Tuesday, March 29, 2011

marie osmond

I usually try to keep posts on my blog fairly light and fun.
But this post won't be one of those light and fun readings.  That's my disclaimer so you can leave now if you'd like.

I seldom watch Oprah simply because I'm not home and sitting down at that time of day (and I don't always agree with her).  However, today was the re-airing of Oprah's interview with Marie Osmond.  I missed it the first time around and really wanted to make time to watch it today.
Click here for clips from Oprah's interview with Marie.

I've been fascinated with Marie Osmond for many years.  I absolutely, positively loved her on Dancing with the Stars.  I love her smile, her positive outlook, her honesty, her genuine beauty, her talent, her transparency and her sense of humor.  I appreciate her honest and public battle with her weight.  Despite a very difficult life, she has remained joyful and optimistic.

My heart ached for her when her son, Michael, committed suicide in March, 2010.  That's a journey I can't begin to imagine enduring but doing it under the public spotlight would be absolutely unbearable.  Marie was incredibly open, honest, vulnerable and raw with Oprah in this first interview following her son's suicide.  I boo-hooed through the entire show.  In fact, dinner was late getting to the table because I just couldn't pull myself away from the tv.  uh oh.

Some of you may know my best friend of many years, Annie, has struggled her entire life with anxiety and depression.  She has gone public with her story so that others who have the same struggles will find help and support.  We have walked some very long and dark hours together.  I couldn't help but think of her and many others who also suffer from the painful grips of depression as I watched Marie today.  Chances are, you have friends and loved ones who also struggle with depression.  Maybe you fight this difficult fight yourself and have been afraid to ask for help.

Because we need to remove the stigma from depression and help our precious loved ones find reality, I wanted to share a couple of truths I've found over the years.  I am NOT an expert and haven't studied any research on depression.  I've just been on a journey that has been both heart-breaking and rewarding.  If any of this helps someone else, to God be the glory.

Always, always, always remember that the person you are talking to each day has her own issues with which she is dealing.  This goes for anyone and everyone.  She may be smiling or crying or anything in between.  Be kind.  You don't know what she's dealing with.  Extend grace and reserve judgment.  Love with no regrets.

It seems like a common "cover up" for depression is humor.  Please don't assume that someone who always seems to be happy and funny is truly joyful and content.  Dig a little deeper to see what's really going on in someone's life.  Listen with your ears, your eyes and your heart.  Listen more than you speak.  (God gave you two ears and only one mouth!)  Offer advice only if it's requested.  Sometimes we just need to talk about things to find the true reality.  Remember, just listening may save someone else's life.

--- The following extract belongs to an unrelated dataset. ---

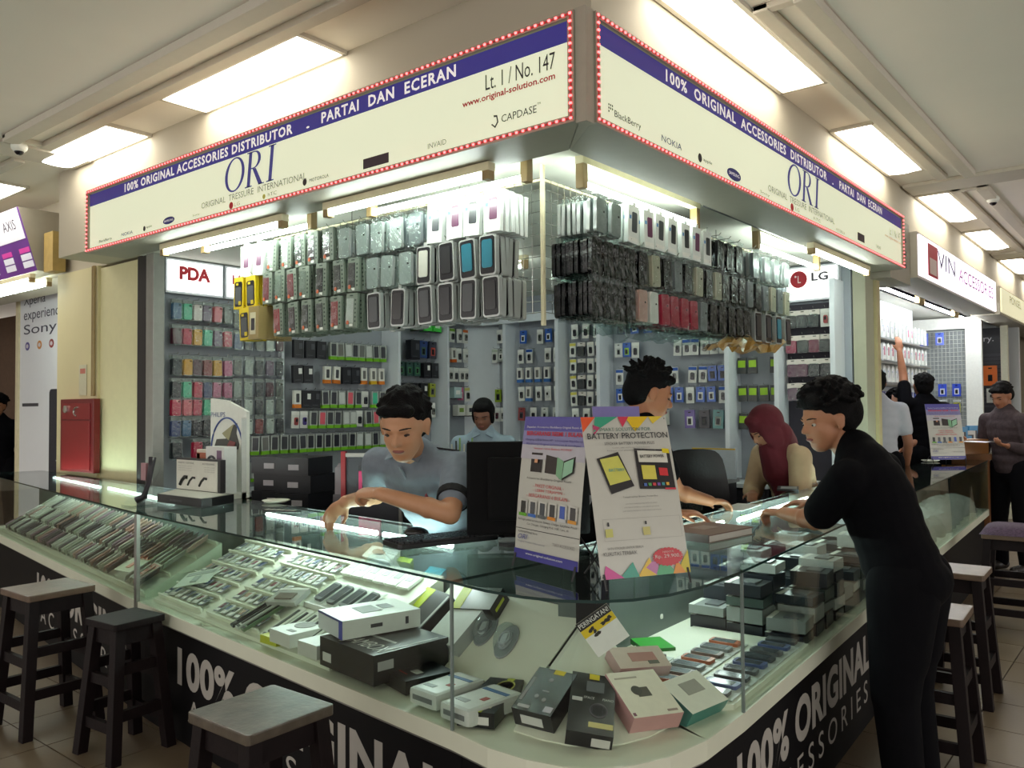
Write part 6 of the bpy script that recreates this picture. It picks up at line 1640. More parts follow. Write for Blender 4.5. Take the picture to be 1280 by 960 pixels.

Remember the wise words of Solomon from Proverbs 18:21, "The tongue has the power of life and death."  Choose your words carefully...especially if you have to reveal a truth that someone doesn't want to recognize.  Wouldn't you much rather deliver life than death to your loved ones?

I admit, I'm not perfect and I really don't know anything the next girl doesn't know.  I haven't perfected this "friend thang" but I have gained a lot of wisdom through experiences.  One thing I know for sure, investing in the life of another has huge payoffs.  You might even save a life.

(this pic was taken on Mother's Day, 2008 - our 2nd sermon we delivered together (ignore the speaker in the background:))

2 comments:

knittedintheheart said...

How true this verse in Proverbs. Thank you for sharing this. May we give life to others through listening and in our speech.

Norman said...

Excellent advice for dealing with anyone, not just with those with problems with depression and the like.